Po raz 13. w nadmorskiej Rewie odbyły się Zaduszki Morskie. Do kościoła św. Rocha, mimo wietrznej i deszczowej pogody, przybyło wiele osób - obowiązkowo ze zniczami.
Mszy św. przewodniczył ks. prał. Michał Oksiuta, proboszcz parafii. - Zaduszki to dzień, w którym szczególnie powinniśmy pamiętać, aby modlitewnym wsparciem otoczyć tych z naszych bliskich, którzy odeszli do Pana. To jest największy i najbardziej wartościowy dar, jaki możemy, a nawet powinniśmy im dzisiaj ofiarować - podkreślił proboszcz.
Po Eucharystii sprzed kościoła wyruszyła uroczysta procesja, która zgromadziła kilkanaście osób. Uczestnicy przeszli pod krzyż przy Ogólnopolskiej Alei Zasłużonych Ludzi Morza im. Marszałka Józefa Piłsudskiego.
- Przyszliśmy tu dzisiaj, aby uczcić wszystkich ludzi morza, którzy od nas odeszli. Szczególnie pamiętajmy o tych, których nazwiska zapisane zostały na wmurowanych w tej Ogólnopolskiej Alei Zasłużonych Ludzi Morza tablicach - mówił Jerzy Włudzik, wójt gminy Kosakowo.

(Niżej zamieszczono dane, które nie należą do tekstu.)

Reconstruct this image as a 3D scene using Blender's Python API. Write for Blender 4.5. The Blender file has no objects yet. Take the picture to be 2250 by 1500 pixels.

Po krótkiej, poprowadzonej przed proboszcza parafii modlitwie za tych, którzy swoje życie oddali w czasie służby na morzu, delegacje złożyły pod krzyżem kwiaty. Każdy mógł także zapalić znicz dla uczczenia tych, którzy z morza nie wrócili.
- Modlitwa w tym miejscu ma szczególny charakter. Przypomniana, że woda to żywioł, który jednym przynosi wytchnienie, a innym śmierć. Prośmy więc Boga o radość życia wiecznego dla tych, którzy z morza nie powrócili, a także prośmy o szczęśliwe powroty dla wszystkich, którzy z morzem mierzą się na co dzień - mówił proboszcz.
Uroczystości zakończyły się tradycyjnym złożeniem symbolicznego wieńca na wodach Zatoki Puckiej.